═══ Data section ═══

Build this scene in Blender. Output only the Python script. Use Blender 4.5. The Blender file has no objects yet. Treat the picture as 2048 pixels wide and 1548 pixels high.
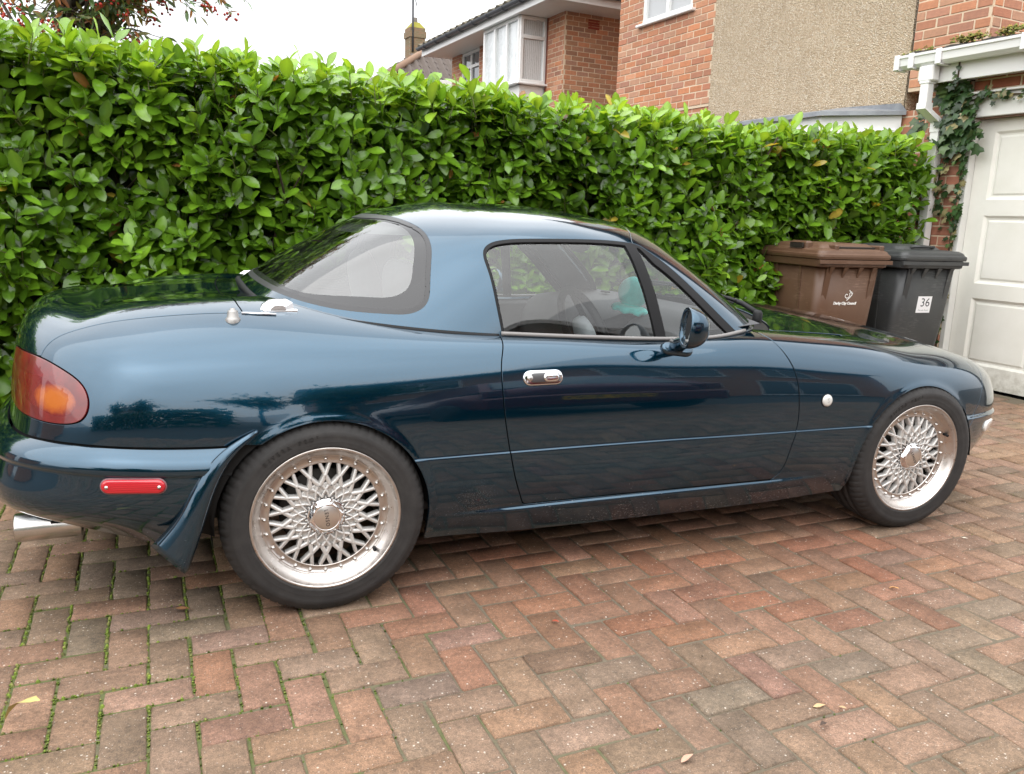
import bpy, math, random
import numpy as np
from mathutils import Vector, Matrix

random.seed(7)
RNG = np.random.default_rng(11)
scene = bpy.context.scene
COL = scene.collection
rad = math.radians

# ------------------------------------------------------------------ camera
cam_d = bpy.data.cameras.new('camera')
cam_d.sensor_width = 36.0
cam_d.lens = 28.5835
cam_d.clip_start = 0.05
cam_d.clip_end = 400.0
cam = bpy.data.objects.new('camera', cam_d)
COL.objects.link(cam)
_right = Vector((0.9318, -0.3616, 0.0322))
_down = Vector((-0.0446, -0.2019, -0.9784))
_fwd = Vector((0.3603, 0.9102, -0.2042))
_m = Matrix((_right, -_down, -_fwd)).transposed().to_4x4()
_m.translation = Vector((-0.3325, -3.0867, 1.1598))
cam.matrix_world = _m
scene.camera = cam

# ------------------------------------------------------------------ overcast sky, soft sun, exposure
SUN_EL, SUN_AZ = rad(52), rad(215)          # high, behind and left of the camera, veiled by cloud
world = bpy.data.worlds.new('World')
scene.world = world
world.use_nodes = True
_nt = world.node_tree
_nt.nodes.clear()
_out = _nt.nodes.new('ShaderNodeOutputWorld')
_bg = _nt.nodes.new('ShaderNodeBackground')
_sky = _nt.nodes.new('ShaderNodeTexSky')
_sky.sky_type = 'NISHITA'
_sky.sun_disc = False
_sky.sun_elevation = SUN_EL
_sky.sun_rotation = SUN_AZ
_sky.altitude = 0
_sky.air_density = 1.0
_sky.dust_density = 4.0
_sky.ozone_density = 1.0
_hsv = _nt.nodes.new('ShaderNodeHueSaturation')
_hsv.inputs['Saturation'].default_value = 0.12
_mix = _nt.nodes.new('ShaderNodeMix')
_mix.data_type = 'RGBA'
_mix.inputs['Factor'].default_value = 0.86
# slow cloud mottling so the overcast is not one flat tone
_tc = _nt.nodes.new('ShaderNodeTexCoord')
_no = _nt.nodes.new('ShaderNodeTexNoise')
_no.inputs['Scale'].default_value = 2.2
_no.inputs['Detail'].default_value = 5
_mr = _nt.nodes.new('ShaderNodeMapRange')
_mr.inputs['From Min'].default_value = 0.3
_mr.inputs['From Max'].default_value = 0.7
_mr.inputs['To Min'].default_value = 0.86
_mr.inputs['To Max'].default_value = 1.12
_mul = _nt.nodes.new('ShaderNodeMix')
_mul.data_type = 'RGBA'
_mul.blend_type = 'MULTIPLY'
_mul.inputs['Factor'].default_value = 1.0
_L = _nt.links.new
# standard overcast: the cloud deck is three times as bright overhead as at the horizon
_sp = _nt.nodes.new('ShaderNodeSeparateXYZ')
_cie = _nt.nodes.new('ShaderNodeMapRange')
_cie.inputs['From Min'].default_value = 0.0
_cie.inputs['From Max'].default_value = 1.0
_cie.inputs['To Min'].default_value = 13.2 / 3
_cie.inputs['To Max'].default_value = 13.2
_wh = _nt.nodes.new('ShaderNodeMix')
_wh.data_type = 'RGBA'
_wh.blend_type = 'MULTIPLY'
_wh.inputs['Factor'].default_value = 1.0
_wh.inputs['A'].default_value = (0.985, 1.0, 1.02, 1)
_L(_tc.outputs['Generated'], _sp.inputs[0])
_L(_sp.outputs['Z'], _cie.inputs['Value'])
_L(_cie.outputs['Result'], _wh.inputs['B'])
_L(_wh.outputs['Result'], _mix.inputs['B'])
_L(_sky.outputs['Color'], _hsv.inputs['Color'])
_L(_hsv.outputs['Color'], _mix.inputs['A'])
_L(_tc.outputs['Generated'], _no.inputs['Vector'])
_L(_no.outputs['Fac'], _mr.inputs['Value'])
_L(_mix.outputs['Result'], _mul.inputs['A'])
_L(_mr.outputs['Result'], _mul.inputs['B'])
_L(_mul.outputs['Result'], _bg.inputs['Color'])
_bg.inputs['Strength'].default_value = 0.10
_L(_bg.outputs['Background'], _out.inputs['Surface'])

sun_d = bpy.data.lights.new('sun', 'SUN')
sun_d.energy = 0.9
sun_d.angle = rad(110)
sun_d.color = (1.0, 0.97, 0.92)
sun = bpy.data.objects.new('sun', sun_d)
COL.objects.link(sun)
# the sky's rotation is measured clockwise from +Y
_sd = Vector((math.sin(SUN_AZ) * math.cos(SUN_EL), math.cos(SUN_AZ) * math.cos(SUN_EL), math.sin(SUN_EL)))
sun.rotation_euler = _sd.to_track_quat('Z', 'Y').to_euler()

scene.view_settings.view_transform = 'Standard'
scene.view_settings.look = 'None'
scene.view_settings.exposure = 1.45
scene.view_settings.gamma = 1.0
scene.view_settings.use_curve_mapping = False
scene.cycles.max_bounces = 10
scene.cycles.diffuse_bounces = 3
scene.cycles.glossy_bounces = 5
scene.cycles.transparent_max_bounces = 10
scene.cycles.transmission_bounces = 8
scene.cycles.caustics_reflective = False
scene.cycles.caustics_refractive = False
scene.cycles.sample_clamp_indirect = 6.0
scene.cycles.use_denoising = True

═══

— What needs to be done —
From the opening line of the listing above through the line bearing "scene.camera = cam", repeat each line exactly. Drop every picture.

— Result for this task —
Build this scene in Blender. Output only the Python script. Use Blender 4.5. The Blender file has no objects yet. Treat the picture as 2048 pixels wide and 1548 pixels high.
import bpy, math, random
import numpy as np
from mathutils import Vector, Matrix

random.seed(7)
RNG = np.random.default_rng(11)
scene = bpy.context.scene
COL = scene.collection
rad = math.radians

# ------------------------------------------------------------------ camera
cam_d = bpy.data.cameras.new('camera')
cam_d.sensor_width = 36.0
cam_d.lens = 28.5835
cam_d.clip_start = 0.05
cam_d.clip_end = 400.0
cam = bpy.data.objects.new('camera', cam_d)
COL.objects.link(cam)
_right = Vector((0.9318, -0.3616, 0.0322))
_down = Vector((-0.0446, -0.2019, -0.9784))
_fwd = Vector((0.3603, 0.9102, -0.2042))
_m = Matrix((_right, -_down, -_fwd)).transposed().to_4x4()
_m.translation = Vector((-0.3325, -3.0867, 1.1598))
cam.matrix_world = _m
scene.camera = cam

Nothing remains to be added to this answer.